• _Data to use_:
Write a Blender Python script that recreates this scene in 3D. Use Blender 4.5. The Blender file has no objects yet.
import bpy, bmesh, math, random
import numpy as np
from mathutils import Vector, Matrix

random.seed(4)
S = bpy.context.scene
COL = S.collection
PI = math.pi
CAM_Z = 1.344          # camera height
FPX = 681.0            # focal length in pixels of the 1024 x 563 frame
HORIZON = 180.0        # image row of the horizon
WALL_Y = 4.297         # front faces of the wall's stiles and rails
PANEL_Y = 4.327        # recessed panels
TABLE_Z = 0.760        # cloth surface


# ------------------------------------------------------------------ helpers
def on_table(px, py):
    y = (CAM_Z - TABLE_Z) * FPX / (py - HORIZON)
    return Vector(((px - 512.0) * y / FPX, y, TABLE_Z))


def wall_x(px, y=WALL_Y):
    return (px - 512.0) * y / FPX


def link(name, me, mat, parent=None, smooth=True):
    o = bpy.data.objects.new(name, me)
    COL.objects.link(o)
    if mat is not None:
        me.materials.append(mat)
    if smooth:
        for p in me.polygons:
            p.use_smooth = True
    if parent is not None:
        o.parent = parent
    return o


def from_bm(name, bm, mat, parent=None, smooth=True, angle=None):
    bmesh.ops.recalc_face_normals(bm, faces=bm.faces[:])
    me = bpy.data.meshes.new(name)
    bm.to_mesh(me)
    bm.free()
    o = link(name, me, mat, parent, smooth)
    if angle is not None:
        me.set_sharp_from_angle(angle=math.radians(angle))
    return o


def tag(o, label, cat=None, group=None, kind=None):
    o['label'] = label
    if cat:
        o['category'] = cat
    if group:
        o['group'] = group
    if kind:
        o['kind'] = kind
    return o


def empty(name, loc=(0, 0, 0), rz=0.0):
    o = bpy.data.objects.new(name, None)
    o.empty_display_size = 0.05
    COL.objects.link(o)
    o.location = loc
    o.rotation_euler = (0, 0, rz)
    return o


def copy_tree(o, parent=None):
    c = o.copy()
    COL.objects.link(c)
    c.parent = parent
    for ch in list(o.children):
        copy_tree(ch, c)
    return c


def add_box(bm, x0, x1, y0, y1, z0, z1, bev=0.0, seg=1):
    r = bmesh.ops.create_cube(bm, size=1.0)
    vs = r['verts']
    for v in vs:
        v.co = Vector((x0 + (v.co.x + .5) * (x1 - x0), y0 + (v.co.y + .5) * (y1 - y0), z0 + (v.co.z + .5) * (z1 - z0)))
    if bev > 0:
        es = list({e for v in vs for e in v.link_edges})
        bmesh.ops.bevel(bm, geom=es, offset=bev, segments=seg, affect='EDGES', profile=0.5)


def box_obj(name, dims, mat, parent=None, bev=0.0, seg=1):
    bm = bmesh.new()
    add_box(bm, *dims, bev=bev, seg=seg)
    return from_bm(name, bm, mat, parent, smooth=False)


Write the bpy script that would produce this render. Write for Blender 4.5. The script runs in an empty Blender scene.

• _Goal_: The lines from the first of the entries through the line holding "from mathutils import Vector, Matrix" are to be restated word for word, and no others.

• _Solution to the exercise_:
Write a Blender Python script that recreates this scene in 3D. Use Blender 4.5. The Blender file has no objects yet.
import bpy, bmesh, math, random
import numpy as np
from mathutils import Vector, Matrix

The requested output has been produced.